START Recorded data

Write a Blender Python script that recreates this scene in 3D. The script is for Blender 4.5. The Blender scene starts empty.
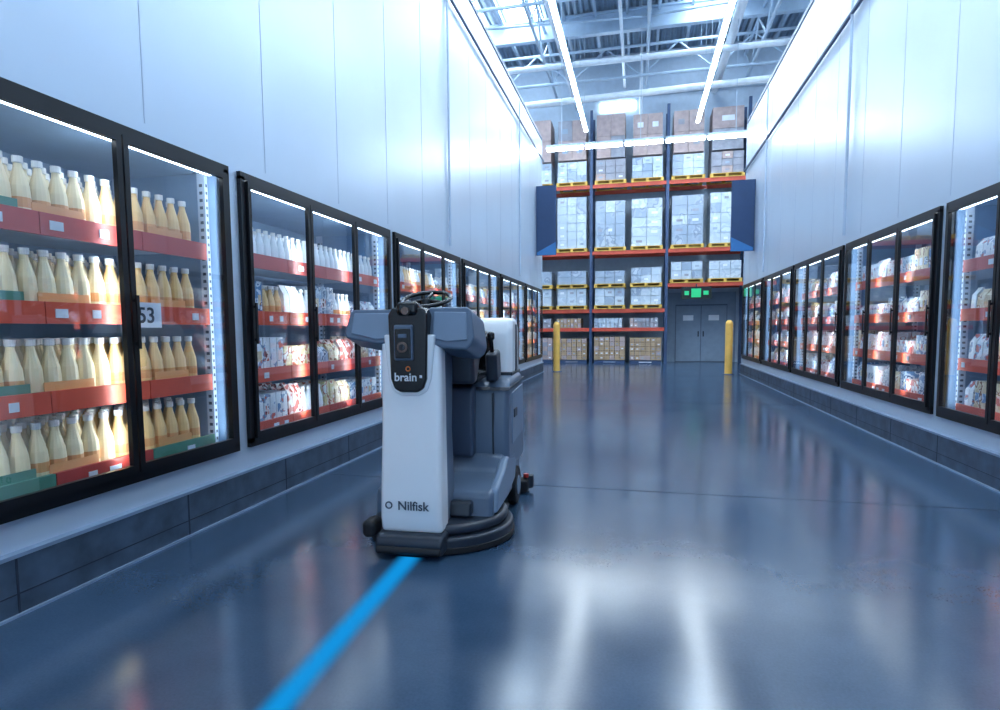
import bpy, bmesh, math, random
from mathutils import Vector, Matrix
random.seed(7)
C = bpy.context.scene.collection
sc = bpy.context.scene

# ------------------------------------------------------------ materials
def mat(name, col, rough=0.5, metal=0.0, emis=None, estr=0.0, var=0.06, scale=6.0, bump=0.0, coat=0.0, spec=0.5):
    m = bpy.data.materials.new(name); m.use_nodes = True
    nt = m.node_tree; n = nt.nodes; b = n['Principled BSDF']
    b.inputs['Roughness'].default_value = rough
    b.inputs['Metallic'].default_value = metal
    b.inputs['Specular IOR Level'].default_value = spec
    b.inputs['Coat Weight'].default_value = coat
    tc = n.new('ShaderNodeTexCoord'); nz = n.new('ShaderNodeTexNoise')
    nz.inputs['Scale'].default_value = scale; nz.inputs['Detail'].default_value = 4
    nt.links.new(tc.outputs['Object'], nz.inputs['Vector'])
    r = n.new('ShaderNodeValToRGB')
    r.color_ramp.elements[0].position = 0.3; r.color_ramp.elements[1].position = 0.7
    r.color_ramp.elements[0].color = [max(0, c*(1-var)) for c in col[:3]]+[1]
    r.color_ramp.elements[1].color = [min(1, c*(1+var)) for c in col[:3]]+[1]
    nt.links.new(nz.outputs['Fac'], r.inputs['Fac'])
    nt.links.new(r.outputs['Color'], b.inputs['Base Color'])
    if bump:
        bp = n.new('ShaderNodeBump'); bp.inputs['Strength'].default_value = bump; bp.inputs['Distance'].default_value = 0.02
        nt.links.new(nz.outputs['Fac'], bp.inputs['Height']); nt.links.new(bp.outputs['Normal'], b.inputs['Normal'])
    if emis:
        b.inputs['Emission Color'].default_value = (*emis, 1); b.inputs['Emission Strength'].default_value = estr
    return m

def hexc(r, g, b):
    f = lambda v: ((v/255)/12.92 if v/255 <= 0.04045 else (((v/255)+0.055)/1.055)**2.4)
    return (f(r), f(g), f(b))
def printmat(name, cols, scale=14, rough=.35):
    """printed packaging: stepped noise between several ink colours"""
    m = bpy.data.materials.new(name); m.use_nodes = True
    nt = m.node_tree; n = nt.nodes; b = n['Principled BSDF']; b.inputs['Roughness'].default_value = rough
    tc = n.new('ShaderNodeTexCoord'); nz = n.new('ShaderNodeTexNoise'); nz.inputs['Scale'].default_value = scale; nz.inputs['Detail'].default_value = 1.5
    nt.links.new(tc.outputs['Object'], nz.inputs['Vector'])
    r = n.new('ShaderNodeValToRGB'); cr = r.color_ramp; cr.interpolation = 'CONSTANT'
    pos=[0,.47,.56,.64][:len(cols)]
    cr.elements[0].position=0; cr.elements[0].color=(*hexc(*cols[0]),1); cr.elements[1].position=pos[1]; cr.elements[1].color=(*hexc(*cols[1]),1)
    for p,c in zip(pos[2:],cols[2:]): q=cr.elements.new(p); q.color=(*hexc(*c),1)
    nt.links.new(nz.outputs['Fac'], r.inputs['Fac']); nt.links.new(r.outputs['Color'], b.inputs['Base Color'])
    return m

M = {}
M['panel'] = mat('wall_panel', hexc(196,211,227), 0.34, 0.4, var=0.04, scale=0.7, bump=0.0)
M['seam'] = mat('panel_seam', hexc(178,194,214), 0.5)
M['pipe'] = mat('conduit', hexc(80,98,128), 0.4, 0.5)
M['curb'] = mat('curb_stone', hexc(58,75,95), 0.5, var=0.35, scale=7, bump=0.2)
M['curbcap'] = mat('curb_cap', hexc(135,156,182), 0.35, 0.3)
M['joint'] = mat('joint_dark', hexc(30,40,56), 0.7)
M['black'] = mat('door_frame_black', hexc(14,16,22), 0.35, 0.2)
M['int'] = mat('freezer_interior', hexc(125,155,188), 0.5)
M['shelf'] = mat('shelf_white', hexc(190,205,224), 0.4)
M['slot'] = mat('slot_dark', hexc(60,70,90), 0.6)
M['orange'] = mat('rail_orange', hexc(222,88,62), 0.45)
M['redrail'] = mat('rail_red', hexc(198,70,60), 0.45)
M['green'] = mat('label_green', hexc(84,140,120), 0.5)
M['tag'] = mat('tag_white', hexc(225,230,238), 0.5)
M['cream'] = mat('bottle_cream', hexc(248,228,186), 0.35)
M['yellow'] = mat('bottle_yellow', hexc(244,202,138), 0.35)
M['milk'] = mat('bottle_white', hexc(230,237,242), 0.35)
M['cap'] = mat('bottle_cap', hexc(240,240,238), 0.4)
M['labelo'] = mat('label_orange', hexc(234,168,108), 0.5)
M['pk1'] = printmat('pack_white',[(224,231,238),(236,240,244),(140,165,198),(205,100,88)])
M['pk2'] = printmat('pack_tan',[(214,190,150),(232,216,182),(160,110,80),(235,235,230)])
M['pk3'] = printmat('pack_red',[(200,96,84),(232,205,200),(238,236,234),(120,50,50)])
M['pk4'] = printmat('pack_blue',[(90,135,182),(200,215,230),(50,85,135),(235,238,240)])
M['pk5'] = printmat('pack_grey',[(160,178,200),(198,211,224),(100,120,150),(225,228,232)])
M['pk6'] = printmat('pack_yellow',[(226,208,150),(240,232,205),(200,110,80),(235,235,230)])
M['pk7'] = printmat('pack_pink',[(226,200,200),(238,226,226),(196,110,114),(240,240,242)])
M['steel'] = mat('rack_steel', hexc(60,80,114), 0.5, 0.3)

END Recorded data

What the exercise asks: Repeat only the lines from the beginning of the material through the line containing "sc = bpy.context.scene", both ends kept, leaving pictures out.

Task result:
Write a Blender Python script that recreates this scene in 3D. The script is for Blender 4.5. The Blender scene starts empty.
import bpy, bmesh, math, random
from mathutils import Vector, Matrix
random.seed(7)
C = bpy.context.scene.collection
sc = bpy.context.scene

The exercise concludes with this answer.